Happy new year !

It is greetings season! Health, happiness, prosperity…This tradition of rather conventional wishes is dating back a few centuries. The format of the greeting card that we know today is more recent, since it appears in 1843 when Sir Henry Cole decides to sell a lithographed card designed by the painter John Callcot Horsley. It is modern and attractive, and spreads out rapidly as it frees people from journeys to visit one another. But why naming this almost 2 meters high painting Bonne Année (happy new year)?

sans-titre-1984-copievoeu-beyeler

From the seventies onwards, Clavé has been known to send personalized greetings to his close friends, some original collages of small size and other types of artistic kind thoughts to his intimate circle.

This painting is obviously not about that.

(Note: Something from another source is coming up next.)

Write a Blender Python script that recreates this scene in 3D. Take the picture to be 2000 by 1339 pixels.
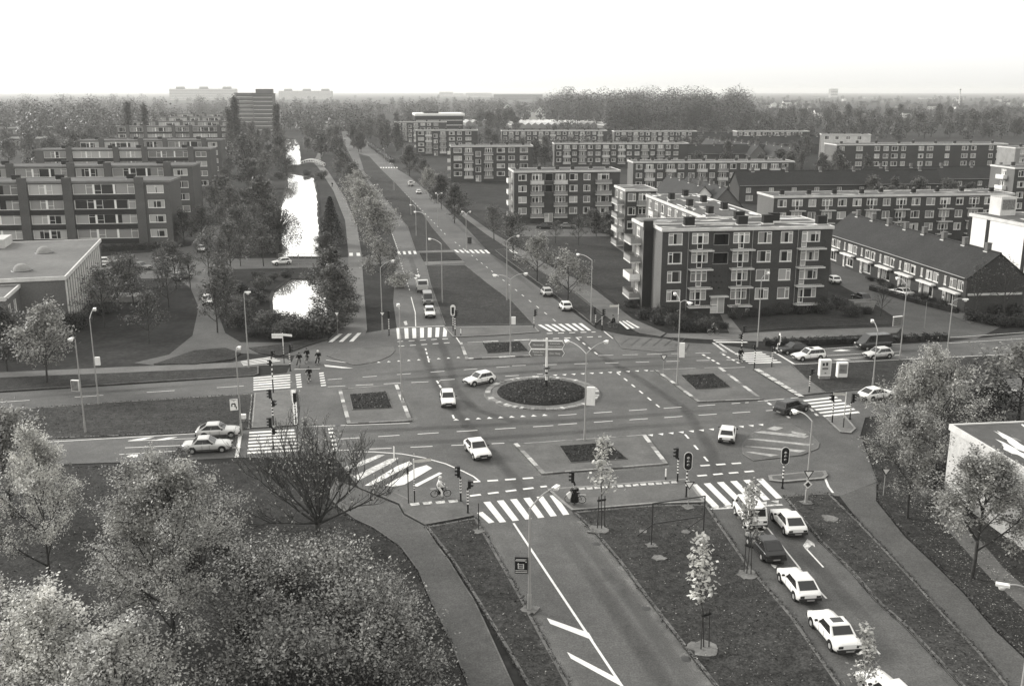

The panel is long and thin (less than a metre wide), the geometrical composition accentuates the overall slenderness and is built upon a central axis composed of collages of monochromic “hankos” and long tears of paint. It feels like these collages are standing out from the black and brown background, recalling a window framed with dark mullions. The work is however not gloomy at all. The shredded and humble papers and the drips of red and white paint are indeed suddenly illuminating the subtle tones, reminding us of walnut stains. The alchemy created by the artist transmutes the ambient darkness into sparkles of light. Clavé finishes his painting on the 1st January of 1987, and titles it “Bonne année” (“Happy new year”).